Finance Minister Nirmala Sitharaman presented the Interim Budget in the Lok Sabha today. In her Budget speech she spoke of the profound transformation undergone by the Indian economy over the past 10 years and asserted that citizens were looking forward to the future with optimism. Highlighting themes of Sabka Saath, Sabka Vikaas, and Atmanirbhar Bharat, Ms. Sitharaman sketched out the achievements of the current administration towards inclusive development, before laying out the measures that will tide India over for the first four fiscal months of 2024. (Since this is an election year, the Union Budget will only be presented in June-July, post the elections. )

Ms. Sitharaman noted that the government will continue on path of fiscal consolidation to reduce fiscal deficit to 4.5% in 2025-26. She announced that the capital expenditure outlay is being expanded to Rs. 11.1 lakh crore in the coming year. She did not propose any changes relating to taxation and said that the government proposes to maintain the same tax rates for direct and indirect taxes, including import duties.

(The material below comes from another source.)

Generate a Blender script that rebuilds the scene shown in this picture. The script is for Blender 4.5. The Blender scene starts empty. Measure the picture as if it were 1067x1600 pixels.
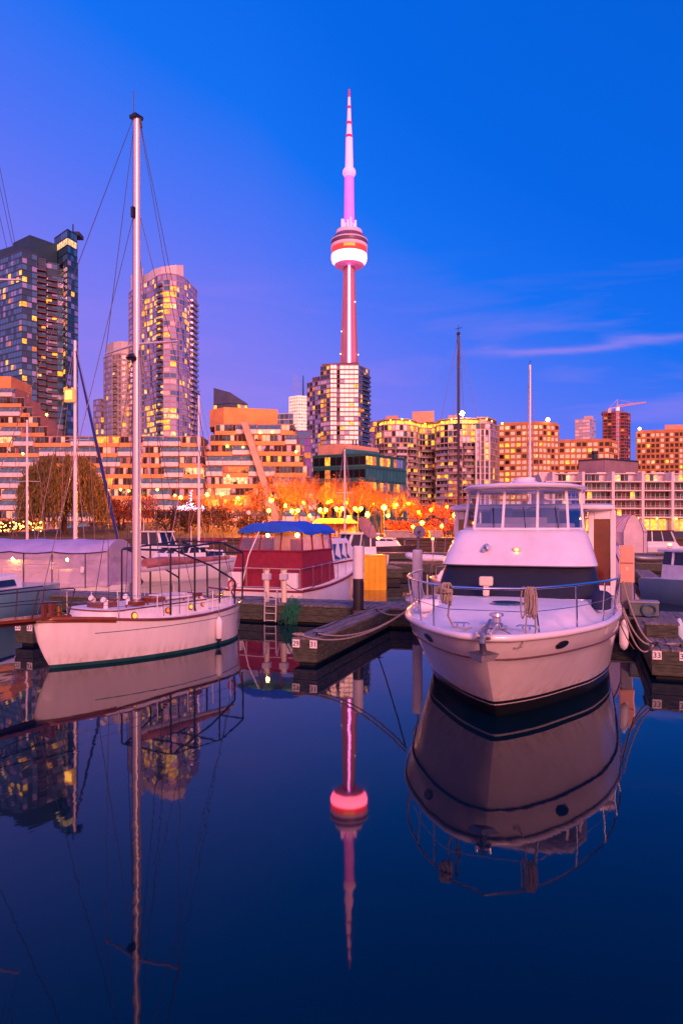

Also read: Budget 2024 live updates

Here is a look at where the money for the Budget comes from and where it shall be allocated.

Where from

Borrowings and other liabilities form the largest chunk of where money flows in from for this Budget, at 28%. At the second spot is income tax at 19%, followed by inflow from GST and other taxes at 18%. Corporation tax also makes up a significant chunk at 17%. Non-tax revenue, union excise duties, customs and non-debt capital receipts is where the government gets the rest of its budget money from.

Where to

The government spends equal amounts in interest payments and paying out the States’ share of taxes and duties— 20%. Next on the list is central sector schemes, which snag 16% of the pie. Finance Commission and other transfers, the defence sector and centrally-sponsored schemes get about 8% each of the government’s money. Other miscellaneous expenditures take up 9%, while subsidies get 6%. Pensions round out the spend, claiming 4% of the government’s money.